Le confesseur est le juge, le médecin et le maître pour le compte de l'Eglise. Comme tel il ne peut pas proposer "sa" morale ou son ascèse personnelle, c'est-à-dire ses opinions ou options privées, mais il doit exprimer la vérité dont l'Eglise est la dépositaire et la garante dans le Magistère authentique (cf. C. de D.C., can. 978).

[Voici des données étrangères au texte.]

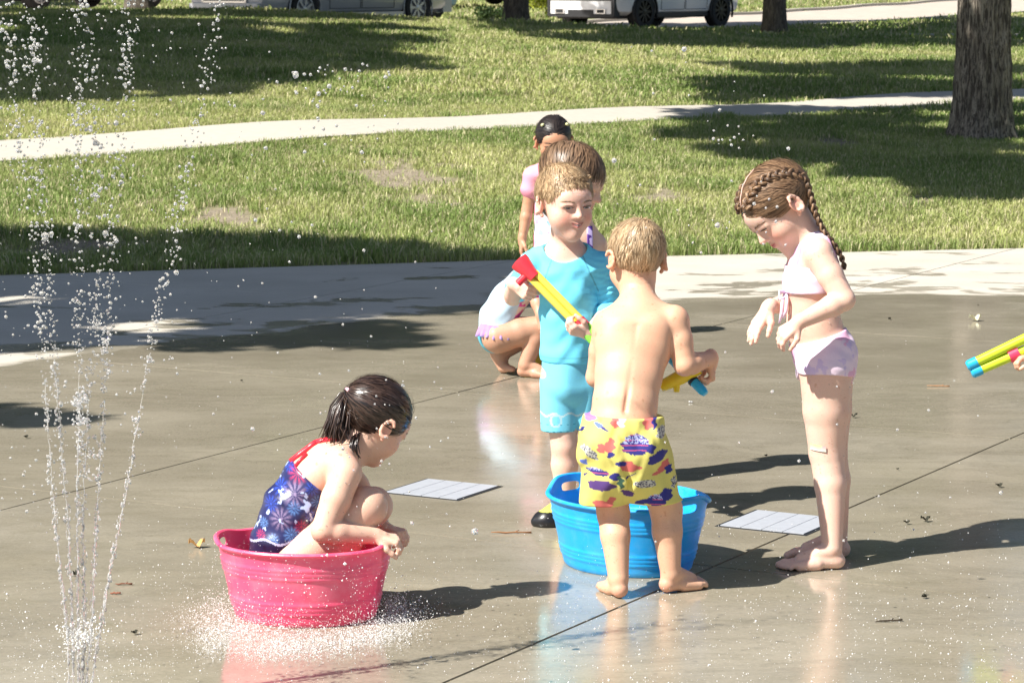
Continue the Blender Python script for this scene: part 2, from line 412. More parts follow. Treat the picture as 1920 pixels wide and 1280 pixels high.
# ------------------------------------------------------------------ grass blades
def blades(name, n, ysamp, lo, hi, hrange, wbase, seed, label, shadefall=1):
    rs = np.random.RandomState(seed)
    Y = ysamp(rs.rand(n)); X = (rs.rand(n)*2-1) * (.205*Y + .5)
    e = edge_y(X); keep = (Y > e + .01) & (seg_dist(X, Y, PATH) > .50+.16*fbm(X, Y, 3.5, 41, 2)) & (seg_dist(X, Y, WALK2) > .58) & ~in_street(X, Y, .08)
    b = bare(X, Y); keep &= rs.rand(n) > b*.95
    X, Y, b = X[keep], Y[keep], b[keep]; n = len(X); e = e[keep]
    Z = terr(X, Y)
    tall = fbm(X, Y, .9, 5, 3); yel = fbm(X, Y, .55, 9, 4); fy = rs.rand(n)
    edgeb = np.exp(-(Y-e)/.35)
    h = (hrange[0] + (hrange[1]-hrange[0])*rs.rand(n)) * (.55 + .9*tall) * (1 - .6*b) * (1 + .25*edgeb)
    tuft = fbm(X, Y, 2.2, 61, 2) > .70; h = h*np.where(tuft, 1.55, 1); yel = yel-.18*tuft
    ang = rs.rand(n)*2*math.pi; w = wbase*(.7+.6*rs.rand(n)); lean = .25 + .75*rs.rand(n)
    la = ang + math.pi/2 + rs.randn(n)*.6
    dx, dy = np.cos(ang)*w/2, np.sin(ang)*w/2; lx, ly = np.cos(la)*h*lean, np.sin(la)*h*lean
    v = np.zeros((n, 5, 3))
    v[:, 0] = np.c_[X-dx, Y-dy, Z-.005]; v[:, 1] = np.c_[X+dx, Y+dy, Z-.005]
    v[:, 2] = np.c_[X-dx*.75+lx*.35, Y-dy*.75+ly*.35, Z+h*.6]; v[:, 3] = np.c_[X+dx*.75+lx*.35, Y+dy*.75+ly*.35, Z+h*.6]
    v[:, 4] = np.c_[X+lx, Y+ly, Z+h*(1-.35*lean)]
    i = np.arange(n)*5
    f = np.concatenate([np.stack([i, i+1, i+3], -1), np.stack([i, i+3, i+2], -1), np.stack([i+2, i+3, i+4], -1)])
    g1 = np.array([.21, .29, .08]); g2 = np.array([.43, .46, .17]); st = np.array([.60, .55, .33])
    k = np.clip((yel-.32)*3.0 + (fy-.5)*.8, 0, 1)[:, None]
    c = g1*(1-k)+g2*k; straw = (fy > .80 - .35*np.clip(yel-.45, 0, 1) - .3*b)[:, None]
    c = np.where(straw, st*(.7+.5*rs.rand(n))[:, None], c) * (.88+.24*rs.rand(n))[:, None]
    cc = np.repeat(c, 5, 0)
    o = mesh_obj(name, v.reshape(-1, 3), f, M['grass'], None, False, cc)
    return tag(o, label, "grass", kind='stuff')
blades("grass", 430000, lambda r: 15.3 + 12.7*r**.9, 0, 0, (.03, .07), .0060, 11, "grass growing between the splash pad and the footpath")
blades("grass", 240000, lambda r: 27 + 19*r, 0, 0, (.045, .09), .012, 12, "sunlit grass on the mound beyond the footpath")
blades("grass", 90000, lambda r: 45 + 55*r, 0, 0, (.06, .11), .032, 13, "far grass strips beside the street")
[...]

Au cours du Jubilé, pour les fruits spirituels duquel nous rendons grâce à Dieu, l'Eglise a commémoré le bimillénaire de la naissance parmi les hommes du Fils de Dieu, qui s'est fait homme dans le sein de Marie et qui a participé en tout, hormis le péché, à la condition humaine. Cette célébration a ravivé  dans  l'esprit  des  chrétiens  la conscience de la présence vivante et agissante du Christ dans l'Eglise:  "Christus heri et hodie, Ipse et in saecula". C'est précisément au service de ce dynamisme de la grâce du Christ que se place l'économie sacramentelle. Dans celle-ci la Pénitence, étroitement liée au Baptême et à l'Eucharistie, agit afin que le Christ renaisse et demeure mystiquement dans les croyants.

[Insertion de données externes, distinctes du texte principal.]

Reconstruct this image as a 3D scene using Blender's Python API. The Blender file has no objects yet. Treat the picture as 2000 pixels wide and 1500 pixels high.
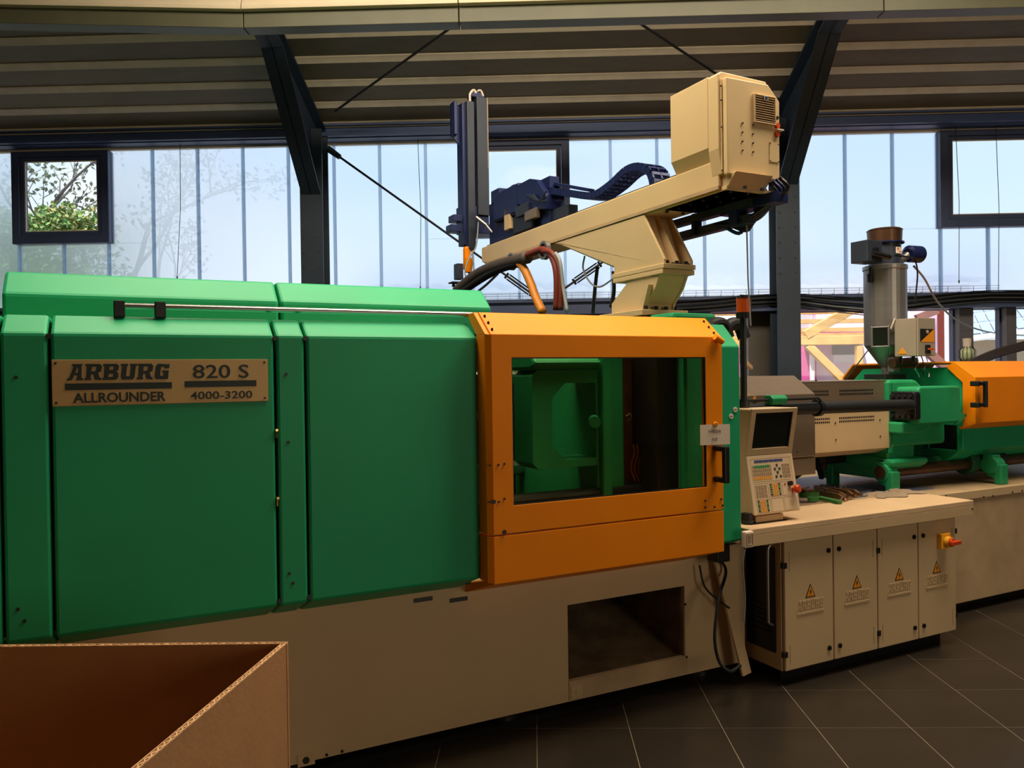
import bpy, bmesh, math, random
from mathutils import Vector, Matrix
random.seed(7)
S = bpy.context.scene
COL = S.collection
PI = math.pi

# ---------------------------------------------------------------- camera
F, YAW, PITCH, ROLL, YM = 1528.17, -0.02694, -0.008738, 0.014265, 0.490635
CAM = Vector((0, 0, 1.6))
_f = Vector((math.sin(YAW)*math.cos(PITCH), math.cos(YAW)*math.cos(PITCH), math.sin(PITCH)))
_r = Vector((math.cos(YAW), -math.sin(YAW), 0))
_d = _f.cross(_r)
RX = math.cos(ROLL)*_r + math.sin(ROLL)*_d
DN = -math.sin(ROLL)*_r + math.cos(ROLL)*_d
cd = bpy.data.cameras.new('camera')
cam = bpy.data.objects.new('camera', cd); COL.objects.link(cam)
cd.sensor_width = 36; cd.lens = F/2000*36; cd.clip_start = .05; cd.clip_end = 500
m3 = Matrix((RX, -DN, -_f)).transposed()
cam.matrix_world = Matrix.Translation(CAM) @ m3.to_4x4()
S.camera = cam
S.view_settings.view_transform = 'Standard'; S.view_settings.look = 'None'
S.view_settings.gamma = 1; S.view_settings.use_curve_mapping = False
S.view_settings.exposure = 0.0

# ---------------------------------------------------------------- world
def lin(c):
    c = c/255
    return c/12.92 if c <= .04045 else ((c+.055)/1.055)**2.4
def L3(c): return (lin(c[0]), lin(c[1]), lin(c[2]), 1)
W = bpy.data.worlds.new('sky'); S.world = W; W.use_nodes = True
nt = W.node_tree; nt.nodes.clear()
out = nt.nodes.new('ShaderNodeOutputWorld'); bg = nt.nodes.new('ShaderNodeBackground')
tc = nt.nodes.new('ShaderNodeTexCoord'); sp = nt.nodes.new('ShaderNodeSeparateXYZ')
nt.links.new(tc.outputs['Generated'], sp.inputs[0])
rmp = nt.nodes.new('ShaderNodeValToRGB')
rmp.color_ramp.elements[0].position = 0.0; rmp.color_ramp.elements[0].color = (.86, .91, .98, 1)
rmp.color_ramp.elements[1].position = .55; rmp.color_ramp.elements[1].color = (.46, .66, .95, 1)
e = rmp.color_ramp.elements.new(.16); e.color = (.72, .86, 1.0, 1)
nt.links.new(sp.outputs['Z'], rmp.inputs[0])
nz = nt.nodes.new('ShaderNodeTexNoise'); nz.inputs['Scale'].default_value = 3.2; nz.inputs['Detail'].default_value = 6
mp = nt.nodes.new('ShaderNodeMapping'); mp.inputs['Scale'].default_value = (1, 1, 2.2); mp.inputs['Location'].default_value = (.35, .1, .2)
nt.links.new(tc.outputs['Generated'], mp.inputs[0]); nt.links.new(mp.outputs[0], nz.inputs['Vector'])
cr = nt.nodes.new('ShaderNodeValToRGB'); cr.color_ramp.elements[0].position = .46; cr.color_ramp.elements[1].position = .62
nt.links.new(nz.outputs['Fac'], cr.inputs[0])
mx = nt.nodes.new('ShaderNodeMixRGB'); mx.inputs[2].default_value = (1.0, 1.0, 1.02, 1)
nt.links.new(cr.outputs[0], mx.inputs[0]); nt.links.new(rmp.outputs[0], mx.inputs[1])
nt.links.new(mx.outputs[0], bg.inputs[0]); bg.inputs[1].default_value = 1.2
nt.links.new(bg.outputs[0], out.inputs[0])

# sun (outside only, the hall is roofed) and the ridge skylight
sd = bpy.data.lights.new('sun', 'SUN'); sd.energy = 8.5; sd.angle = .01; sd.color = (1, .93, .8)
so = bpy.data.objects.new('sun', sd); COL.objects.link(so); so.rotation_euler = (math.radians(30), 0, math.radians(-20))
def area(name, loc, rot, sx, sy, power, col):
    a = bpy.data.lights.new(name, 'AREA'); a.shape = 'RECTANGLE'; a.size = sx; a.size_y = sy; a.energy = power; a.color = col
    o = bpy.data.objects.new(name, a); COL.objects.link(o); o.location = loc; o.rotation_euler = rot; return o
area('skylight_glow', (.6, 3.75, 5.35), (0, 0, 0), 6.4, 1.7, 520, (1, .86, .66))
area('right_fill_light', (8.2, -6.3, 2.6), (math.radians(84), 0, math.radians(32)), 4.0, 3.4, 170, (1, .84, .62))  # added warm fill from the right; the hall has no gate there

# ---------------------------------------------------------------- helpers
FR = {'r': Matrix.Identity(4), 'm': Matrix.Rotation(YM, 4, 'Z')}
def at(px, py, fr='m', **k):
    """photo pixel -> point on the plane x=, y= or z= of the room ('r') or machine ('m') axes"""
    d = RX*((px-1000)/F) + DN*((py-750)/F) + _f
    d = FR[fr].inverted().to_3x3() @ d
    (a, v), = k.items(); i = 'xyz'.index(a)
    return CAM + d*((v-CAM[i])/d[i])
def U(px, py, v): return at(px, py, y=v)[0]
def Zv(px, py, v): return at(px, py, y=v)[2]

MATS = {}
def mat(name, col, rough=.5, metal=0., var=.0, scale=6., bump=0., spec=.5, emit=None, coat=0., col2=None, stretch=None, det=4):
    m = bpy.data.materials.new(name); m.use_nodes = True; MATS[name] = m
    n = m.node_tree.nodes; l = m.node_tree.links; b = n['Principled BSDF']
    c = L3(col); b.inputs['Base Color'].default_value = c
    b.inputs['Roughness'].default_value = rough; b.inputs['Metallic'].default_value = metal
    b.inputs['Specular IOR Level'].default_value = spec; b.inputs['Coat Weight'].default_value = coat
    if var or bump or col2:
        t = n.new('ShaderNodeTexCoord'); q = n.new('ShaderNodeMapping'); l.new(t.outputs['Object'], q.inputs[0])
        if stretch: q.inputs['Scale'].default_value = stretch
        z = n.new('ShaderNodeTexNoise'); z.inputs['Scale'].default_value = scale; z.inputs['Detail'].default_value = det
        l.new(q.outputs[0], z.inputs['Vector'])
        r = n.new('ShaderNodeValToRGB'); r.color_ramp.elements[0].position = .3; r.color_ramp.elements[1].position = .7
        c2 = L3(col2) if col2 else tuple(x*(1+var) for x in c[:3])+(1,)
        r.color_ramp.elements[0].color = tuple(x*(1-var) for x in c[:3])+(1,); r.color_ramp.elements[1].color = c2
        l.new(z.outputs['Fac'], r.inputs[0]); l.new(r.outputs[0], b.inputs['Base Color'])
        if bump:
            bp = n.new('ShaderNodeBump'); bp.inputs['Strength'].default_value = bump; bp.inputs['Distance'].default_value = .01
            z2 = n.new('ShaderNodeTexNoise'); z2.inputs['Scale'].default_value = scale*9; l.new(t.outputs['Object'], z2.inputs['Vector'])
            l.new(z2.outputs['Fac'], bp.inputs['Height']); l.new(bp.outputs[0], b.inputs['Normal'])
    if emit:
        b.inputs['Emission Color'].default_value = L3(emit[0]); b.inputs['Emission Strength'].default_value = emit[1]
    return m
GREEN = mat('green_paint', (30, 158, 104), .48, spec=.3, var=.06, scale=2.5, bump=.04)
GREEN2 = mat('green_casting', (30, 148, 92), .5, var=.1, scale=5, bump=.12)
ORANGE = mat('orange_paint', (246, 138, 0), .5, spec=.22, var=.04, scale=2.5, bump=.04)
BEIGE = mat('beige_paint', (206, 176, 134), .45, var=.05, scale=3, bump=.05)
BEIGEW = mat('beige_paint_worn', (190, 160, 122), .5, var=.14, scale=5, bump=.08)
ROBOT = mat('cream_paint', (214, 184, 136), .42, var=.04, scale=3, bump=.04)
WTOP = mat('worktop_laminate', (214, 180, 140), .5, var=.08, scale=4, bump=.05)
SHEET = mat('brushed_sheet', (140, 122, 104), .38, .5, var=.06, scale=8, stretch=(1, 1, 12))
STEEL = mat('bright_steel', (190, 188, 184), .25, 1., var=.05)
STAIN = mat('stainless', (140, 136, 132), .38, .7, var=.06, scale=4, stretch=(1, 1, 8))
DKST = mat('dark_steel', (52, 50, 50), .45, .6, var=.15)
BLACK = mat('black_plastic', (18, 18, 20), .4)
RUBBER = mat('black_rubber', (14, 15, 17), .6, var=.1)
NAVY = mat('glare_navy_metal', (22, 34, 80), .4, .2, var=.12, scale=10)  # dark anodised metal, with the window glare put into its navy colour
NAVY2 = mat('slate_metal', (52, 58, 70), .45, .3, var=.12)
COLM = mat('column_glare_tint', (42, 54, 68), .5, var=.12, scale=3)  # bluer and lighter than the steel: window glare is put into the colour
FRAMEM = mat('window_frame_paint', (66, 78, 112), .5, var=.06)
RAILM = mat('rail_paint', (66, 78, 112), .5, var=.12, scale=4)
LOWW = mat('lower_wall_sheet', (84, 76, 68), .6, var=.1, scale=3)
DARKW = mat('side_wall_sheet', (112, 100, 86), .7, var=.1, scale=2)
ROOFM = mat('roof_sheet', (128, 112, 84), .55, var=.1, scale=3, stretch=(1, 4, 4))
JOINT = mat('roof_joint', (232, 216, 190), .5, var=.08)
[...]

C'est de là que naît l'importance de ce Sacrement, dont le Christ a voulu faire  don  à  son  Eglise,  le  jour  même de sa résurrection (cf. Jn 20, 19-23). J'exhorte les prêtres de toutes les parties du monde à en devenir des ministres généreux, afin que la vague de la miséricorde divine puisse rejoindre chaque âme ayant besoin de purification et de réconfort. Que la Très Sainte Vierge Marie, qui à Bethléem donna physiquement le jour à Jésus, permette à chaque prêtre de réussir à engendrer le Christ dans les âmes, en devenant l'instrument d'un Jubilé sans fin.

Que la Bénédiction du Seigneur, qu'avec vous et pour vous, j'invoque dans une humble prière, descende sur ces aspirations et que la Bénédiction apostolique que je donne de grand coeur à tous en soit le gage.